Intel wants you to put the Internet in your pocket

Intel targets mobile Internet with new device platform

San Francisco—The next big thing for Intel is little. The company has used its Developer Forum, here, to extol the virtues of its forthcoming handheld device platforms for allowing consumers to connect to the Internet. Intel calls this “Internet in your pocket.”

Intel has been chasing the handheld space for some time without much success. It started with the Xscale processor, recently sold to Marvell, and is now taking aim with its own Intel Architecture or x86 processor technology. The first generations of its IA-based handheld platform, which use its low-power notebook processors and chipsets, haven’t done much to wow thus far. That’s partially because they have been wrapped in Ultramobile PC hardware, which costs around $1,000 and does not have a straightforward method to gain access to wide area wireless. For that price, you might as well just buy an inexpensive notebook. And that’s what most people do.

But Intel is touting significant improvements in device size, battery life and connectivity for its forthcoming handheld platforms, including one dubbed Menlow that is due in the first half of next year. It appears as if the Menlow has begun to win over some. The company listed companies including Samsung and Fujitsu as designing MID devices here at IDF.

To be clear, Menlow is not a device. It’s a collection of chips that make it possible for a manufacturer to build a device. This new platform contains Silverthorne processor, a sub-1-watt chip that is smaller than the size of a penny, yet still powerful enough to run Windows Vista. Not that it will in every case. Silverthorne will power next year’s UMPCs, based on Windows Vista. But Intel thinks that Menlow will also spawn a range of handheld, network-connected MIDs or mobile Internet devices. Intel believes these MIDs, some of which are analogous to Apple’s iPod Touch, will gain in popularity through the end of this decade. Intel has already been working with software developers to create device-specific applications, based on Linux, for MIDs. However, Intel believes that the primary application will be the Internet—whether that’s Web browsing or specifically accessing social networking sites or looking up directions.
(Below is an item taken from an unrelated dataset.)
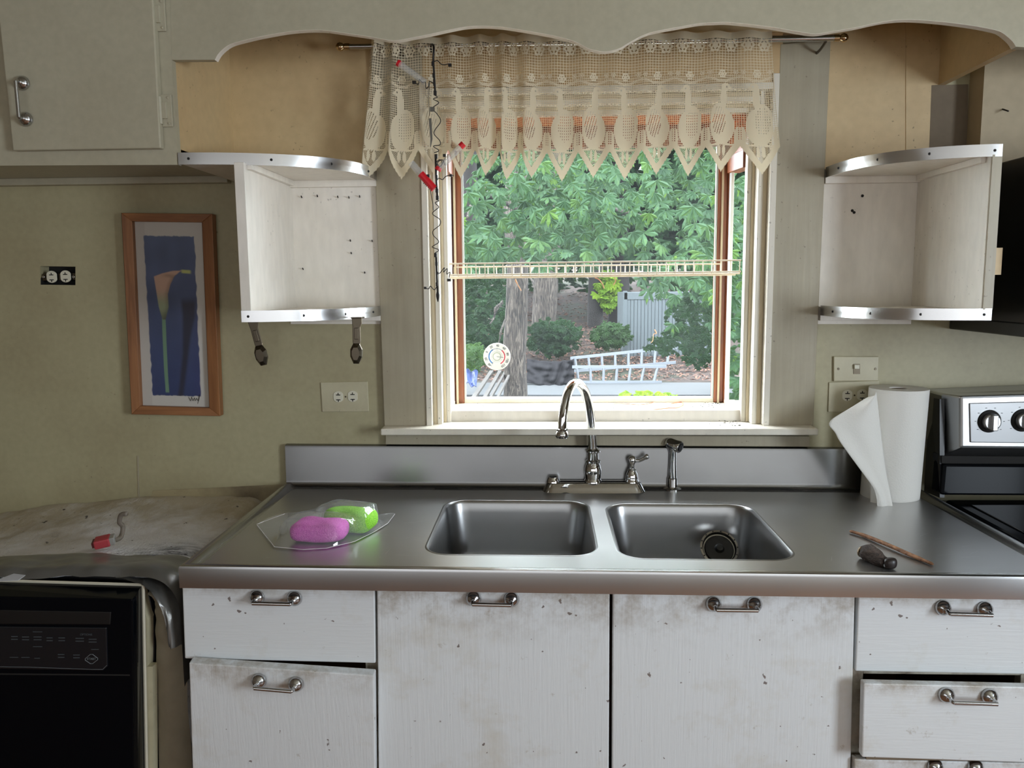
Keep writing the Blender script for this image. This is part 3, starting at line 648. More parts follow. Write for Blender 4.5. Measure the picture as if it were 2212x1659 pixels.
MB().lathe([(.024,0),(.0235,.005),(.0205,.010),(.0225,.022),(.023,.034),(.020,.046),(.0165,.052),(.0205,.055),(.0205,.059),(.015,.062),(.0148,.080),(.0195,.083),(.0195,.087),(.0135,.091),(.012,.094)], (bx,fy,zz), (0,0,1), 28).build('body', M['chrome'], t, smooth=True)
ye = fy-.155
pts = []; im = [(1281,975,0),(1279,940,0),(1276,905,.02),(1271,872,.08),(1263,845,.22),(1251,829,.42),(1240,828,.58),(1229,843,.76),(1221,868,.9),(1216,900,.98),(1214,928,1)]
pts = smoothpath([W(a,b,fy+(ye-fy)*s) for a,b,s in im], 6); rr = [.0125-.0015*i/len(pts) for i in range(len(pts))]
MB().tube(pts, rr, 18).build('spout', M['chrome'], t, smooth='all')
e = pts[-1]; MB().lathe([(.011,.004),(.0145,.002),(.0145,-.001),(.0125,-.003),(.0165,-.010),(.0165,-.017),(.014,-.021),(.010,-.022)], e, (0,0,1), 24).build('aerator', M['chrome'], t, smooth=True)
hx = W(1195,1030,fy).x
MB().lathe([(.019,0),(.018,.006),(.015,.012),(.0145,.014),(.011,.014),(.0105,.002),(.003,.002)], (hx,fy,zz), (0,0,1), 24).build('missing_handle_collar', M['chrome'], t, smooth=True)
MB().lathe([(.0105,0),(.0105,.0125),(.003,.0125)], (hx,fy,zz), (0,0,1), 16).build('dark_hole', M['dark'], t)
hx = W(1365,1030,fy).x
MB().lathe([(.019,0),(.0185,.004),(.0165,.007),(.0165,.012),(.0155,.022),(.011,.030),(.0105,.032),(.012,.034),(.0075,.037),(.0065,.046),(.0085,.050),(.0115,.057),(.0115,.064),(.008,.070),(.003,.072)], (hx,fy,zz), (0,0,1), 24).build('handle_post', M['chrome'], t, smooth=True)
lv = smoothpath([(hx,fy,zz+.061),(hx+.016,fy-.004,zz+.059),(hx+.030,fy-.008,zz+.066),(hx+.042,fy-.012,zz+.075)], 5)
MB().tube(lv, [.006]*4+[.0045]*4+[.005]*4+[.007]*3+[.005], 12).build('lever', M['chrome'], t, smooth='all')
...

It’s also working with a partner to create a cellular broadband add-in card to allow MIDs to connect to 3G networks. Intel’s own networking technology will allow MIDs to connect to Wi-Fi and or WiMAX networks. So, for a few hundred bucks in 2008 consumers should be able to purchase an Internet-connected handheld device. This presents a far different value proposition than plunking down about $1,000 for a non-connected UMPC. UMPCs are also fairly bulky given their 7-inch screens. MID devices are likely to offer 3.5-inch to 5-inch screens, making them a little more portable.

Some will say that Apple has beaten Intel to the punch with the iPod Touch, which starts at $299. But remember that Intel will be offering a platform, not an end device. (The chipmaker would be more than happy to sell Apple the guts for the next iPod Touch I am sure.) Keeping in mind that the comparison involves a device that’s available in 2007 with a device platform due in 2008, it does make some sense to contrast the two.

How would an MID device differ from what Apple’s iPod Touch has to offer right now? MID devices will have more connectivity. MIDs will be capable of offering broadband wireless connections via WiMAX or cellular networks, whereas the iPod Touch now only offers Wi-Fi (remember we’re comparing an 07 device to an 08 device, so Apple could certainly add to the iPod Touch). MIDs won’t offer cellular phone capabilities like Apple’s iPhone, upon which the iPod Touch is based. But they will support VOIP, which could work when combined with WiMAX.

That’s not to say there aren’t barriers to adoption. MIDs need to offer broadband wireless Internet for under $500 to be compelling. Currently WiMAX, one way of offering broadband wireless, is currently very limited in availability. Wide-area cellular-based wireless is expensive, costing roughly $80 per month, and relatively slow. That's another couple of barriers. Meanwhile, people will have to decide what they want. The question is, do I want a device that is primarily a phone or do I want one that's primarily for Internet access, messaging and data?